Anyone who folds is out of the game and can’t come
back in until a new game begins. The betting continues
going around until all players have matched the current
bet or folded.
Next, each player still in the game can discard up to
two cards and receive that many cards back from the
deck. The discarded cards go face-down in the table’s
center. Another round of betting occurs, starting at the
player with the amulet.
If, at any point, only one player hasn’t folded, that
player wins the pot and the game ends (if playing at a
gambling hall, the hall usually takes 5 percent of the pot
as its cut before any payout). If at least two players are
still in the game after all bets are matched, those players
reveal their hands. The dealer then “frees the golem.”
The golem hand—the best five-card hand created
from the players’ discarded cards—is revealed, and if
the player with the best hand beats the golem, they win
the pot, and the game is over. But if the player with the
best hand doesn’t beat the golem hand, that player must
add a set amount of coins to the pot (usually an amount
equal to twice the ante), and all cards are collected so
a new hand can be dealt for the players who were still
in the game. This continues until someone wins the pot.
The amulet then moves one position counterclockwise at
the table, and a new game is dealt.
History: With a game as widespread as golem, it’s
hard to pin down a specific origin point. Most scholars
of the game (noting that a “scholar” of a game is
someone who’s gone broke playing it but still can’t let
the game alone) peg the origin in Cheliax, before the
Even-Tongued Conquest that broke the nation away
from imperial Taldor. The city of Corentyn experienced
something of a fad around ruins unearthed from the
Jistka Imperium. Several ancient construct factories and
tombs had been exposed at nearly the same time by rival
archaeologists looking to outdo one another. It became
the fashion to showcase strange amulets and crumbling
monoliths hauled from these ruins. Civic improvements
blossomed as aristocrats rushed to show each other up
by building gardens around Jistkan golems and filling
museums with Jistkan relics.
As soon as some members of the city’s elite claimed
Jistkan heritage, it became the rage for others to do so
as well, studying up on varieties of golems and other
constructs to add to their ersatz pedigree. Before long,
even servants and children could recite the major different
types of golems and even describe, in vague terms,
golem-related magic like controlling amulets and batons.

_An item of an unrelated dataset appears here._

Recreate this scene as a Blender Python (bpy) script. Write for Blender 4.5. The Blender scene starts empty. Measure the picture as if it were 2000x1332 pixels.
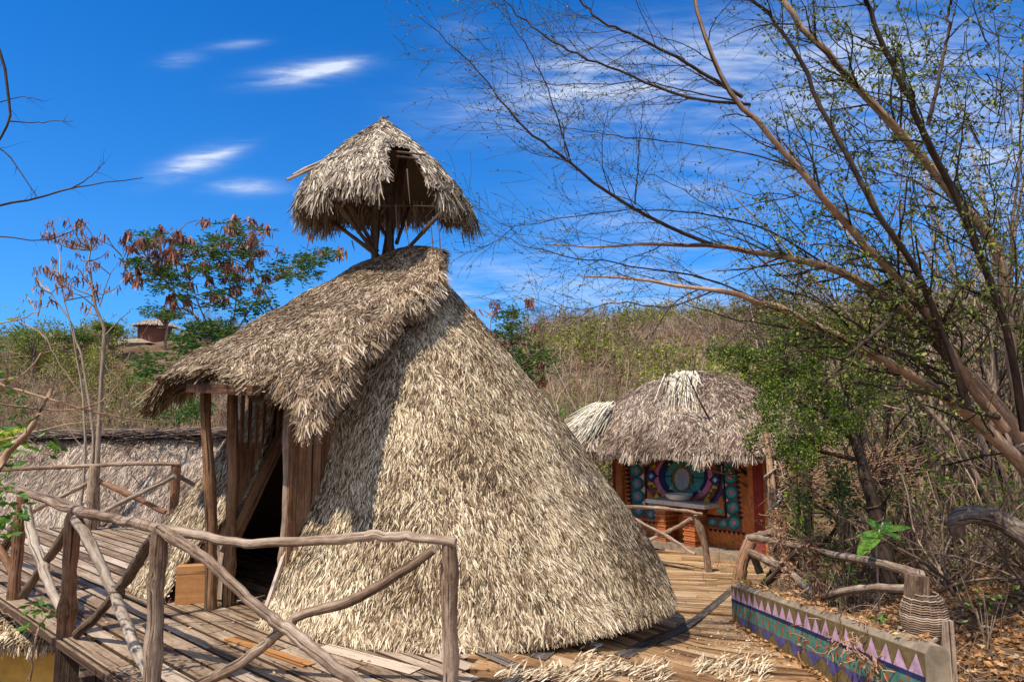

The game of golem appeared across Corentyn
during this craze, hitting at just the right time to ride
the zeitgeist to immediate popularity. It was played in
aristocrats’ salons and dockside taverns alike. The game
spread to all ports Taldan traders could take it, although
its adoption in the capital of Oppara was slow due to its
characterization as a “mere western affectation.” (Golem
remains less popular in Oppara than elsewhere, even
centuries later.)
An incident called the Golem Rage put a quick end to
the fad. Several Jistkan relics stuttered into simultaneous
animation and smashed villas and plazas alike before
collapsing back into dust. No one wanted anything to
do with Jistkan relics any longer; the surviving pieces
were quietly sold to distant ports and the embarrassing
craze was quickly forgotten. Yet, the game of golem still
endures in bars, casinos, and parlors across the Inner Sea.